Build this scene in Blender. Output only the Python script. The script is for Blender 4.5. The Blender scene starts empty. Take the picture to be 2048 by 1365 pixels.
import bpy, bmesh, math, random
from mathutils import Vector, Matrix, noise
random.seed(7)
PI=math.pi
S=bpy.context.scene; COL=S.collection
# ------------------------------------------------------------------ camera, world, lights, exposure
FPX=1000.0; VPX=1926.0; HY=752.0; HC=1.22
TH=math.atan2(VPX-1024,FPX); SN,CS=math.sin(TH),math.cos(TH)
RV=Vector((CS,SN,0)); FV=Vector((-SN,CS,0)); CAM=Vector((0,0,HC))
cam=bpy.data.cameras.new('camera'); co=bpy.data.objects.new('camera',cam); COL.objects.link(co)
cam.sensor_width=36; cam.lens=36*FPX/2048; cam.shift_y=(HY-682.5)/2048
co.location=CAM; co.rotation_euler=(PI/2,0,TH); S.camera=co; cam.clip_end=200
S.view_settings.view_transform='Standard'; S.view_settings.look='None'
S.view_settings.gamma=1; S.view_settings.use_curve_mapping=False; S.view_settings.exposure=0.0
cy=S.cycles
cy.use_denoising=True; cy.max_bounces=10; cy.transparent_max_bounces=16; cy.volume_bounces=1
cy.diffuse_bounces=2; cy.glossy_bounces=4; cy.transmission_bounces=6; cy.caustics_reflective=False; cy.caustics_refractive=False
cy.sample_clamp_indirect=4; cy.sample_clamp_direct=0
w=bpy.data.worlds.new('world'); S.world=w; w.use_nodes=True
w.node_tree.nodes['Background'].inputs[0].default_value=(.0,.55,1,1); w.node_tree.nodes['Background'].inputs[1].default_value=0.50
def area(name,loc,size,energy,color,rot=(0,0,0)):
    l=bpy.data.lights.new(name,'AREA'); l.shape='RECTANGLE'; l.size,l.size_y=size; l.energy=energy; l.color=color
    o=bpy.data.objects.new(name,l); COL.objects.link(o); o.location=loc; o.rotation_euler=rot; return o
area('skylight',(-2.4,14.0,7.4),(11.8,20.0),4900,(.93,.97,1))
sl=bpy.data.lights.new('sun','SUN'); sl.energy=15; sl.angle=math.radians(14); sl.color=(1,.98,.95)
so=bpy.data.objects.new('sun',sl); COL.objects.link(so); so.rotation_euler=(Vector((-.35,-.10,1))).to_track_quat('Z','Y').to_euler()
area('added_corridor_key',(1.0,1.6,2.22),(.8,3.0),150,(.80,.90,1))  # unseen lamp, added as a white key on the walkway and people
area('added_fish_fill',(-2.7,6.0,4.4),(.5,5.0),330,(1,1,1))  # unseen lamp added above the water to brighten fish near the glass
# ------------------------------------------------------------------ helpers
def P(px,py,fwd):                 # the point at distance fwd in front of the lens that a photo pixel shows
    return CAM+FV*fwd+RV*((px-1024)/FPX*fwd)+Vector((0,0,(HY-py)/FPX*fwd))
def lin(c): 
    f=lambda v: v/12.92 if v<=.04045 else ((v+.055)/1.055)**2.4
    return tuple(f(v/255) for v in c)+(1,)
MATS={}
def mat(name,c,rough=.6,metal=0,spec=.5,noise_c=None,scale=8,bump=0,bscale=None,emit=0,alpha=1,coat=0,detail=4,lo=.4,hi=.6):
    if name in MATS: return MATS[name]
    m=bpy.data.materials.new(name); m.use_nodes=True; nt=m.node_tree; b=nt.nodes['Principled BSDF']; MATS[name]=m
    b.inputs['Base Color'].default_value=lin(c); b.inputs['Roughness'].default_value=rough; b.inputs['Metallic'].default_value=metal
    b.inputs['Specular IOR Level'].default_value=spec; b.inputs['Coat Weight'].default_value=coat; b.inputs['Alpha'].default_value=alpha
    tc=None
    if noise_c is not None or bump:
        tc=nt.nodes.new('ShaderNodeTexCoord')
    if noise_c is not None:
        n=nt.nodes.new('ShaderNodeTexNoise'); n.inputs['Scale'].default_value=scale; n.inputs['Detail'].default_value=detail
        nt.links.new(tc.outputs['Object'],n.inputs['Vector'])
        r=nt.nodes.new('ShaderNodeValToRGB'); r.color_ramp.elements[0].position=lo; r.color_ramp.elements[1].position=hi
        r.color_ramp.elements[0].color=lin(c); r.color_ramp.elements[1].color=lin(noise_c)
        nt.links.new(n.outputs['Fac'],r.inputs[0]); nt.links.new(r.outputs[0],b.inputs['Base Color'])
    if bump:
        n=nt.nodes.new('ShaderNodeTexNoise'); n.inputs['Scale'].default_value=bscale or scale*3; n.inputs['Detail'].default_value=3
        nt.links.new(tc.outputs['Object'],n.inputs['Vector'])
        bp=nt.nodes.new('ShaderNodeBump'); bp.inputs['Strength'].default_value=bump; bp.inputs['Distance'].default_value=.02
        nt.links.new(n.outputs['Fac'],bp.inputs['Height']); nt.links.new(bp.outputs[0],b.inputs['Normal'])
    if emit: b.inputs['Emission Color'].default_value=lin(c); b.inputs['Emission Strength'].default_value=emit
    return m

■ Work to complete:
Quote the whole listing above, leaving nothing out.

■ Solution to the exercise:
Build this scene in Blender. Output only the Python script. The script is for Blender 4.5. The Blender scene starts empty. Take the picture to be 2048 by 1365 pixels.
import bpy, bmesh, math, random
from mathutils import Vector, Matrix, noise
random.seed(7)
PI=math.pi
S=bpy.context.scene; COL=S.collection
# ------------------------------------------------------------------ camera, world, lights, exposure
FPX=1000.0; VPX=1926.0; HY=752.0; HC=1.22
TH=math.atan2(VPX-1024,FPX); SN,CS=math.sin(TH),math.cos(TH)
RV=Vector((CS,SN,0)); FV=Vector((-SN,CS,0)); CAM=Vector((0,0,HC))
cam=bpy.data.cameras.new('camera'); co=bpy.data.objects.new('camera',cam); COL.objects.link(co)
cam.sensor_width=36; cam.lens=36*FPX/2048; cam.shift_y=(HY-682.5)/2048
co.location=CAM; co.rotation_euler=(PI/2,0,TH); S.camera=co; cam.clip_end=200
S.view_settings.view_transform='Standard'; S.view_settings.look='None'
S.view_settings.gamma=1; S.view_settings.use_curve_mapping=False; S.view_settings.exposure=0.0
cy=S.cycles
cy.use_denoising=True; cy.max_bounces=10; cy.transparent_max_bounces=16; cy.volume_bounces=1
cy.diffuse_bounces=2; cy.glossy_bounces=4; cy.transmission_bounces=6; cy.caustics_reflective=False; cy.caustics_refractive=False
cy.sample_clamp_indirect=4; cy.sample_clamp_direct=0
w=bpy.data.worlds.new('world'); S.world=w; w.use_nodes=True
w.node_tree.nodes['Background'].inputs[0].default_value=(.0,.55,1,1); w.node_tree.nodes['Background'].inputs[1].default_value=0.50
def area(name,loc,size,energy,color,rot=(0,0,0)):
    l=bpy.data.lights.new(name,'AREA'); l.shape='RECTANGLE'; l.size,l.size_y=size; l.energy=energy; l.color=color
    o=bpy.data.objects.new(name,l); COL.objects.link(o); o.location=loc; o.rotation_euler=rot; return o
area('skylight',(-2.4,14.0,7.4),(11.8,20.0),4900,(.93,.97,1))
sl=bpy.data.lights.new('sun','SUN'); sl.energy=15; sl.angle=math.radians(14); sl.color=(1,.98,.95)
so=bpy.data.objects.new('sun',sl); COL.objects.link(so); so.rotation_euler=(Vector((-.35,-.10,1))).to_track_quat('Z','Y').to_euler()
area('added_corridor_key',(1.0,1.6,2.22),(.8,3.0),150,(.80,.90,1))  # unseen lamp, added as a white key on the walkway and people
area('added_fish_fill',(-2.7,6.0,4.4),(.5,5.0),330,(1,1,1))  # unseen lamp added above the water to brighten fish near the glass
# ------------------------------------------------------------------ helpers
def P(px,py,fwd):                 # the point at distance fwd in front of the lens that a photo pixel shows
    return CAM+FV*fwd+RV*((px-1024)/FPX*fwd)+Vector((0,0,(HY-py)/FPX*fwd))
def lin(c): 
    f=lambda v: v/12.92 if v<=.04045 else ((v+.055)/1.055)**2.4
    return tuple(f(v/255) for v in c)+(1,)
MATS={}
def mat(name,c,rough=.6,metal=0,spec=.5,noise_c=None,scale=8,bump=0,bscale=None,emit=0,alpha=1,coat=0,detail=4,lo=.4,hi=.6):
    if name in MATS: return MATS[name]
    m=bpy.data.materials.new(name); m.use_nodes=True; nt=m.node_tree; b=nt.nodes['Principled BSDF']; MATS[name]=m
    b.inputs['Base Color'].default_value=lin(c); b.inputs['Roughness'].default_value=rough; b.inputs['Metallic'].default_value=metal
    b.inputs['Specular IOR Level'].default_value=spec; b.inputs['Coat Weight'].default_value=coat; b.inputs['Alpha'].default_value=alpha
    tc=None
    if noise_c is not None or bump:
        tc=nt.nodes.new('ShaderNodeTexCoord')
    if noise_c is not None:
        n=nt.nodes.new('ShaderNodeTexNoise'); n.inputs['Scale'].default_value=scale; n.inputs['Detail'].default_value=detail
        nt.links.new(tc.outputs['Object'],n.inputs['Vector'])
        r=nt.nodes.new('ShaderNodeValToRGB'); r.color_ramp.elements[0].position=lo; r.color_ramp.elements[1].position=hi
        r.color_ramp.elements[0].color=lin(c); r.color_ramp.elements[1].color=lin(noise_c)
        nt.links.new(n.outputs['Fac'],r.inputs[0]); nt.links.new(r.outputs[0],b.inputs['Base Color'])
    if bump:
        n=nt.nodes.new('ShaderNodeTexNoise'); n.inputs['Scale'].default_value=bscale or scale*3; n.inputs['Detail'].default_value=3
        nt.links.new(tc.outputs['Object'],n.inputs['Vector'])
        bp=nt.nodes.new('ShaderNodeBump'); bp.inputs['Strength'].default_value=bump; bp.inputs['Distance'].default_value=.02
        nt.links.new(n.outputs['Fac'],bp.inputs['Height']); nt.links.new(bp.outputs[0],b.inputs['Normal'])
    if emit: b.inputs['Emission Color'].default_value=lin(c); b.inputs['Emission Strength'].default_value=emit
    return m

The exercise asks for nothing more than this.